Mojito, a diffusion model that incorporates both motion trajectory and intensity control for text-to-video generation, is introduced, providing realistic dynamics that align well with natural motion in real-world scenarios.

Abstract

Recent advancements in diffusion models have shown great promise in producing high-quality video content. However, efficiently training video diffusion models capable of integrating directional guidance and controllable motion intensity remains a challenging and under-explored area. To tackle these challenges, this paper introduces Mojito, a diffusion model that incorporates both motion trajectory and intensity control for text-to-video generation. Specifically, Mojito features a Directional Motion Control (DMC) module that leverages cross-attention to efficiently direct the generated object's motion without training, alongside a Motion Intensity Modulator (MIM) that uses optical flow maps generated from videos to guide varying levels of motion intensity.

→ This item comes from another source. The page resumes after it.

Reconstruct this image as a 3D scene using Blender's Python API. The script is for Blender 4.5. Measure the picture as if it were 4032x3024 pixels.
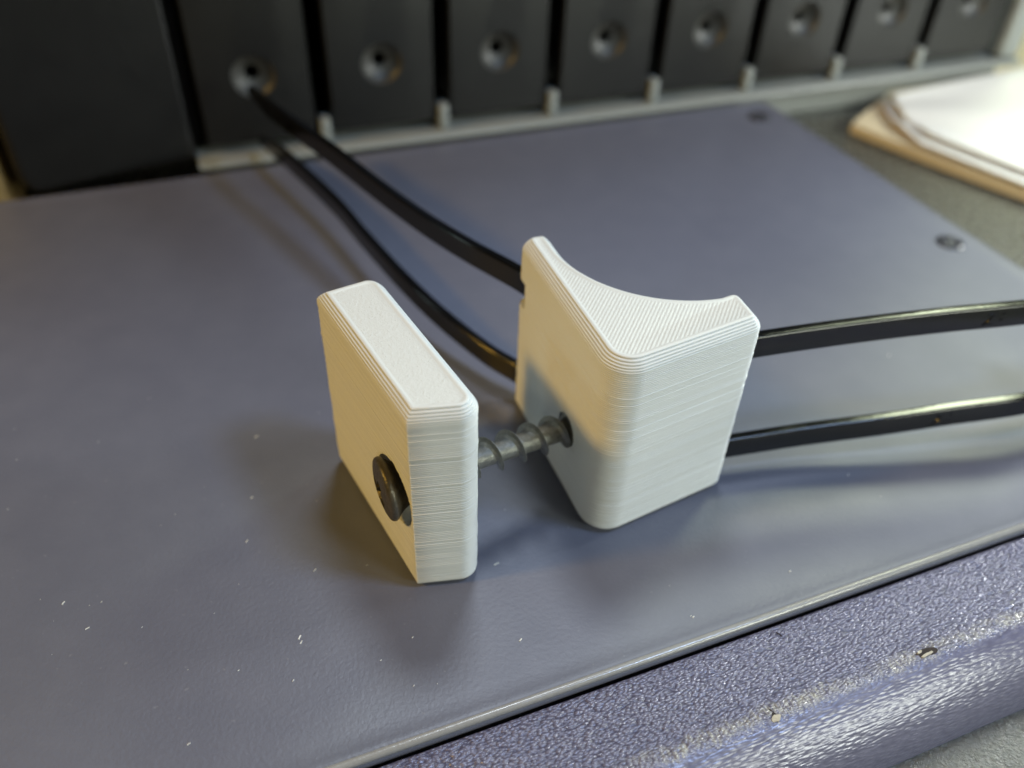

Extensive experiments demonstrate Mojito's effectiveness in achieving precise trajectory and intensity control with high computational efficiency, generating motion patterns that closely match specified directions and intensities, providing realistic dynamics that align well with natural motion in real-world scenarios.

Figures (12)

• Figure 1: Mojito generates videos that accurately follow specified directions, locations, and trajectories, while adapting to varying input motion intensities. (a) Directional Motion Control: the object (leaf, firefly) in the generated videos can follow input bounding boxes or trajectories over time. (b) Motion Intensity Modulator: increasing input motion intensity levels results in a corresponding increase in motion, transforming a relatively static scene into one with more dynamic movement. Additional examples can be found at https://sites.google.com/view/mojito-video.
• Figure 2: Overview of the Mojito framework. In the training pipeline (top), Mojito uses a VAE Encoder to transform input frames into latent features, processed by Spatial and Temporal Transformers within the U-Net. Motion intensity control is introduced through the Motion Intensity Modulator, consisting of the Optical Flow Map Generator and the Motion Intensity Encoder. The Directional Motion Control module interprets object phrases within the prompt to align attention with specified trajectories. During inference (bottom), Mojito generates videos following user-defined motion intensity and directional guidance.
• Figure 3: Overview of the Directional Motion Control module. The cross-attention map for the chosen word token in the given guidance step is marked with a red border. We compute the loss and perform backpropagation during inference time to update latents.
• Figure 4: Qualitative comparison of directional control with Tora. Mojito achieves motion control comparable to Tora while offering additional capabilities to specify objects and precise locations without training. The red bounding boxes, serving as inputs to Mojito, guide the balloon to follow the specified trajectory.
• Figure 5: (a) Ablation Study on Temporal Smoothness Loss: Without temporal smoothness loss, the generated sailboat exhibits inconsistencies across frames. (b) Ablation Study on Guidance Strength: Adjusting the guidance strength demonstrates a trade-off between video quality and trajectory alignment.